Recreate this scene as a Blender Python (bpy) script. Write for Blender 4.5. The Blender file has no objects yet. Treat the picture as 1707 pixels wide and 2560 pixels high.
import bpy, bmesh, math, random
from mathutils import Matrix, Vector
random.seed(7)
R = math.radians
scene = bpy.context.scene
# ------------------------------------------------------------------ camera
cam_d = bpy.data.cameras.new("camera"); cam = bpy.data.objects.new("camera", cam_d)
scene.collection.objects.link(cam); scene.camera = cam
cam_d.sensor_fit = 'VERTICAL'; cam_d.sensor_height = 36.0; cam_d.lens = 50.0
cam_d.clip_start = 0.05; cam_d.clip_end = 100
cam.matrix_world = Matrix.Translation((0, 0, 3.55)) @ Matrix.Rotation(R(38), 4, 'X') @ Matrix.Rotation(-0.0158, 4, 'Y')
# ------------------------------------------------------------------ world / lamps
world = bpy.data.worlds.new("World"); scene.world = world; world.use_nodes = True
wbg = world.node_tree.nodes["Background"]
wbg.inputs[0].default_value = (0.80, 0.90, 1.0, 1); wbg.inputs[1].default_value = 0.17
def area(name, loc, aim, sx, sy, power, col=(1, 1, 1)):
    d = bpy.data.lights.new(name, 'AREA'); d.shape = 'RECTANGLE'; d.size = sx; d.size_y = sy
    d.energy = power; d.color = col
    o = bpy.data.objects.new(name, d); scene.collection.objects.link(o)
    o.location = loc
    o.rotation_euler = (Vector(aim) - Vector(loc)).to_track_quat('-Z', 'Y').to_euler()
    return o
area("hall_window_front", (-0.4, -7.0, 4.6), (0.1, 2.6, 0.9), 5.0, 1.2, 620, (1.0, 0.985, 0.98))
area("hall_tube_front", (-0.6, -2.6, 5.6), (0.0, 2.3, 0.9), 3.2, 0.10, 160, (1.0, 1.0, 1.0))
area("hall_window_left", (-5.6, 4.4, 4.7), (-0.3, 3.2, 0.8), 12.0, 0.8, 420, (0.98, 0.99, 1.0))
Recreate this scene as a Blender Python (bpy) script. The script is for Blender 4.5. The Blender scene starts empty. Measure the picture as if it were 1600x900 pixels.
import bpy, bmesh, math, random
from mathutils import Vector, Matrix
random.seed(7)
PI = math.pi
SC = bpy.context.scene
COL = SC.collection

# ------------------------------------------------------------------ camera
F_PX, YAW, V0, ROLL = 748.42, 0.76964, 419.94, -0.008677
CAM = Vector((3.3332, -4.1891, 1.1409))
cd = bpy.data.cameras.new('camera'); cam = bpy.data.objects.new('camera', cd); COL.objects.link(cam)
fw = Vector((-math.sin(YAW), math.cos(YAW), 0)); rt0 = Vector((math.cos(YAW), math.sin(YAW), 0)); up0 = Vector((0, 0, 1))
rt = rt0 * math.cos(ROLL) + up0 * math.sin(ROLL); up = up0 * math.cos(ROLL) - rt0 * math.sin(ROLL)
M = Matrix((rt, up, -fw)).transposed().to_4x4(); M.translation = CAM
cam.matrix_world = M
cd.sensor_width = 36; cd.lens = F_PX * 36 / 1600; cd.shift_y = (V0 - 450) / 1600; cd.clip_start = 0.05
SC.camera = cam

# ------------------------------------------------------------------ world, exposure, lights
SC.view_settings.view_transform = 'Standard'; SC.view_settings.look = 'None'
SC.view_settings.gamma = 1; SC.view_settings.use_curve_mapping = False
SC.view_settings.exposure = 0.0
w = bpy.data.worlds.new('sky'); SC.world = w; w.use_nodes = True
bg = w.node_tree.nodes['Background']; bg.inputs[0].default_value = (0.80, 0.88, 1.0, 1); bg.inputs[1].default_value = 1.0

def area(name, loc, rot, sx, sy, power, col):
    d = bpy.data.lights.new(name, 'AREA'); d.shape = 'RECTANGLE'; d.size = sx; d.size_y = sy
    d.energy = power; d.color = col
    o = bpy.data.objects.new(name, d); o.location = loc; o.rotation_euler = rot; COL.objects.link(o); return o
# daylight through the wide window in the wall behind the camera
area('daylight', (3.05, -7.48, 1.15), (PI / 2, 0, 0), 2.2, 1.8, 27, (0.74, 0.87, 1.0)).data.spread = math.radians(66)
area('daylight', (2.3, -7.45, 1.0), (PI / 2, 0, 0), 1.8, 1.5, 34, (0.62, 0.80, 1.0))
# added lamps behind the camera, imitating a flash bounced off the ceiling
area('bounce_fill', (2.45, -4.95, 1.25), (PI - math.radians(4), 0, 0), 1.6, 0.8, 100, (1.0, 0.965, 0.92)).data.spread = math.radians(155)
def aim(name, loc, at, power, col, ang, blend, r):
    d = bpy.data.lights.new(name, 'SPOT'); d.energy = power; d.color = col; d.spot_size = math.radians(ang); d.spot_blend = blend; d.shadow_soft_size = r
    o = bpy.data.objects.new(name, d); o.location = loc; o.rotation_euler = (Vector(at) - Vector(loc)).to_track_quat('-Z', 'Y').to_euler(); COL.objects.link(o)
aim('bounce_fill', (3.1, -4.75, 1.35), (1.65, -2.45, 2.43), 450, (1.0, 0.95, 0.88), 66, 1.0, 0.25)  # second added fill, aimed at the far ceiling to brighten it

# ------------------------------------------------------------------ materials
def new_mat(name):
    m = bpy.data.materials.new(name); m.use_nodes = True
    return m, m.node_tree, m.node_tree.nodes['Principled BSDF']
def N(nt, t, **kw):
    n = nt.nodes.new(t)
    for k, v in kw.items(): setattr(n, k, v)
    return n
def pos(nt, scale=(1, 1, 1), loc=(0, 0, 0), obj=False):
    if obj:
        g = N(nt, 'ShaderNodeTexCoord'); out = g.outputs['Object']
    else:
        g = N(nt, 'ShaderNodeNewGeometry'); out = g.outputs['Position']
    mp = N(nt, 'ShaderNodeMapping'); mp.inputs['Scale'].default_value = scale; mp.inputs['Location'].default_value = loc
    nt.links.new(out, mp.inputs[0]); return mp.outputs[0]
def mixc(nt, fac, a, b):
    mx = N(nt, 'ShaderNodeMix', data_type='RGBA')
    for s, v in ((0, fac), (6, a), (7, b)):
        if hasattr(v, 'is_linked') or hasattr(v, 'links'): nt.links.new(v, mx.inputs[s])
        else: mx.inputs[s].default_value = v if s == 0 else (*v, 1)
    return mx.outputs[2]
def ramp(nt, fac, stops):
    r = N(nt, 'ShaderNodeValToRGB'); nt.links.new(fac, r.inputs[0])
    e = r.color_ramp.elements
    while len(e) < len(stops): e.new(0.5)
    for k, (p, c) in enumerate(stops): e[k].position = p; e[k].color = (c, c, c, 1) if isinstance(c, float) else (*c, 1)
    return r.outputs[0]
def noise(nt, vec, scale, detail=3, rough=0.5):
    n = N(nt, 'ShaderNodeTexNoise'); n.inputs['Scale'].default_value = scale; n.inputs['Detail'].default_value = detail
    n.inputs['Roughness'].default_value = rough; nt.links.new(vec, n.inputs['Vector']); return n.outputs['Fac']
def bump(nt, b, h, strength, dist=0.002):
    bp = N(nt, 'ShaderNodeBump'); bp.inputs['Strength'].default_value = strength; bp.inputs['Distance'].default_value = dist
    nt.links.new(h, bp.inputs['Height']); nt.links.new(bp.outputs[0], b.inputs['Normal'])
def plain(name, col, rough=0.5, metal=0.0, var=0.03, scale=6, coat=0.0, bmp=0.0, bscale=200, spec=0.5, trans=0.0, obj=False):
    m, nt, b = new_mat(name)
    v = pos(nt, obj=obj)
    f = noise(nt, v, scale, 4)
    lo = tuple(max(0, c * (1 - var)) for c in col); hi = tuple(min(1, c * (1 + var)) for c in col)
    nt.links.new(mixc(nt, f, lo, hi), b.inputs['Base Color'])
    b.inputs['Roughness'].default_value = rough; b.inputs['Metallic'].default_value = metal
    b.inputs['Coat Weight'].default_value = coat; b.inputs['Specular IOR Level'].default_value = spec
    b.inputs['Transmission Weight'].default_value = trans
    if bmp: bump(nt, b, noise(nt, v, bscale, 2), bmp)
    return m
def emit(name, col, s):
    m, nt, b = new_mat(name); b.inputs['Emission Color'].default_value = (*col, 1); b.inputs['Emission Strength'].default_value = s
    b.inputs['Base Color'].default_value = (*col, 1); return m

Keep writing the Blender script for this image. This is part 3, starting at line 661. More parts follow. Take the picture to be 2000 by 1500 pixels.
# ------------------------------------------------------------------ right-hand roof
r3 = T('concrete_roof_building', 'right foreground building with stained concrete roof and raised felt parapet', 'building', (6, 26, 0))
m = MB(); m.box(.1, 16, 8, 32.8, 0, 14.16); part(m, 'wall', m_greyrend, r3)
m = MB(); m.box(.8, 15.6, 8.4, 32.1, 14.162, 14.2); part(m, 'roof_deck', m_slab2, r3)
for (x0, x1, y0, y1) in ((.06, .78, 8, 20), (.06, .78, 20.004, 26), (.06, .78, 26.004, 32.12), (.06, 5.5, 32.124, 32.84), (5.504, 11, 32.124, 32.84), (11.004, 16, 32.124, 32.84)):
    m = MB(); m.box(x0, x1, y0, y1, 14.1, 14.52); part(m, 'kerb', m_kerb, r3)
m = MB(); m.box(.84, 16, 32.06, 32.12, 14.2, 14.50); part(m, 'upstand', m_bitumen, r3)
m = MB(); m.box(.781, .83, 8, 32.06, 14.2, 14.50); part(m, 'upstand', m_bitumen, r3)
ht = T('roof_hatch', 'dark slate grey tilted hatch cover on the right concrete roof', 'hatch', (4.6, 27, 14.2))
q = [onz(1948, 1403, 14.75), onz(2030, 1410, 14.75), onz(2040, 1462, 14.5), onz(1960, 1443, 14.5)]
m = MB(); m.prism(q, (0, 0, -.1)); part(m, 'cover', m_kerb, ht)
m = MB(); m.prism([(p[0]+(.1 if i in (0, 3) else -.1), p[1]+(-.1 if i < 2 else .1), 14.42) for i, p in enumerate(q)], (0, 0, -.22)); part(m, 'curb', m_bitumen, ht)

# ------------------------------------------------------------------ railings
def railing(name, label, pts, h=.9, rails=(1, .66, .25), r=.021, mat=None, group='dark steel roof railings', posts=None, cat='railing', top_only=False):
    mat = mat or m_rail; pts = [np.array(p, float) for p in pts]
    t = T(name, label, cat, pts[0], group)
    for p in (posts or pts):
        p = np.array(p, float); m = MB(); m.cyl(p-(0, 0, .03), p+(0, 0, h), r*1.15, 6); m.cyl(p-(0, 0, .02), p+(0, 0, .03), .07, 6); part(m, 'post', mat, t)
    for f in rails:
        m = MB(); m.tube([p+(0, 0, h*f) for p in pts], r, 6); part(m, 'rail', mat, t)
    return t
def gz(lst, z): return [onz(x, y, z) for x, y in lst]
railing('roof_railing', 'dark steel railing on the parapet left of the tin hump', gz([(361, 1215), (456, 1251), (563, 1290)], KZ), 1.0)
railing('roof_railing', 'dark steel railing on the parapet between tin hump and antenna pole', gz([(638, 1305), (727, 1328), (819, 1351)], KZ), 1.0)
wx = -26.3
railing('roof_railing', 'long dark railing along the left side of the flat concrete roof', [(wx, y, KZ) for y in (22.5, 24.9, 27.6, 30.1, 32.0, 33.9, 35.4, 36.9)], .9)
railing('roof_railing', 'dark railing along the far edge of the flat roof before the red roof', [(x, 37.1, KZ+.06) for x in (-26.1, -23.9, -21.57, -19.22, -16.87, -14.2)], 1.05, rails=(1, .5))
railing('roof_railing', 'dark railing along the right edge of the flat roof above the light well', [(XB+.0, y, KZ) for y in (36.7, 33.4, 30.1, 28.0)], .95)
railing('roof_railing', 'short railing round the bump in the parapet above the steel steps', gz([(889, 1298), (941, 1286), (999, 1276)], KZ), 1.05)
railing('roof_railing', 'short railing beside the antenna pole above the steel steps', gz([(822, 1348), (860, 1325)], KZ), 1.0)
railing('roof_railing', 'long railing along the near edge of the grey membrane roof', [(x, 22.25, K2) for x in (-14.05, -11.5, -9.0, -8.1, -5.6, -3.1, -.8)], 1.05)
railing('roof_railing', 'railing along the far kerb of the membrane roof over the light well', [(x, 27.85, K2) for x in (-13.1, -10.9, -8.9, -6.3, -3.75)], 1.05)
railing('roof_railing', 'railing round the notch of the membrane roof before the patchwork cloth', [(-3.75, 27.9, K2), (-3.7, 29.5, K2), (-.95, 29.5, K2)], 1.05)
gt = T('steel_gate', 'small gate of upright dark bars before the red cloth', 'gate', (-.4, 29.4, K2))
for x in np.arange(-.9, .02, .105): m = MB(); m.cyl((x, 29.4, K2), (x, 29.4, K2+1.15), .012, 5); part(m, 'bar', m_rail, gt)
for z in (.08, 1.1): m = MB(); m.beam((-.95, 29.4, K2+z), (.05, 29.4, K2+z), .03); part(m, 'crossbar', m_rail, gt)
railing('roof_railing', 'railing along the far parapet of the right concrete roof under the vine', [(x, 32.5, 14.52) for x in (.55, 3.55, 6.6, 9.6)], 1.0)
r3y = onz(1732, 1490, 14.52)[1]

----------

__Objective__
Extract from the listing above the lines between the line containing "Keep writing the" and the line containing "m = MB(); m.prism([(p[0]+(.1", keeping both of those lines. Output nothing else.

__Answer to the task__
Keep writing the Blender script for this image. This is part 3, starting at line 661. More parts follow. Take the picture to be 2000 by 1500 pixels.
# ------------------------------------------------------------------ right-hand roof
r3 = T('concrete_roof_building', 'right foreground building with stained concrete roof and raised felt parapet', 'building', (6, 26, 0))
m = MB(); m.box(.1, 16, 8, 32.8, 0, 14.16); part(m, 'wall', m_greyrend, r3)
m = MB(); m.box(.8, 15.6, 8.4, 32.1, 14.162, 14.2); part(m, 'roof_deck', m_slab2, r3)
for (x0, x1, y0, y1) in ((.06, .78, 8, 20), (.06, .78, 20.004, 26), (.06, .78, 26.004, 32.12), (.06, 5.5, 32.124, 32.84), (5.504, 11, 32.124, 32.84), (11.004, 16, 32.124, 32.84)):
    m = MB(); m.box(x0, x1, y0, y1, 14.1, 14.52); part(m, 'kerb', m_kerb, r3)
m = MB(); m.box(.84, 16, 32.06, 32.12, 14.2, 14.50); part(m, 'upstand', m_bitumen, r3)
m = MB(); m.box(.781, .83, 8, 32.06, 14.2, 14.50); part(m, 'upstand', m_bitumen, r3)
ht = T('roof_hatch', 'dark slate grey tilted hatch cover on the right concrete roof', 'hatch', (4.6, 27, 14.2))
q = [onz(1948, 1403, 14.75), onz(2030, 1410, 14.75), onz(2040, 1462, 14.5), onz(1960, 1443, 14.5)]
m = MB(); m.prism(q, (0, 0, -.1)); part(m, 'cover', m_kerb, ht)
m = MB(); m.prism([(p[0]+(.1 if i in (0, 3) else -.1), p[1]+(-.1 if i < 2 else .1), 14.42) for i, p in enumerate(q)], (0, 0, -.22)); part(m, 'curb', m_bitumen, ht)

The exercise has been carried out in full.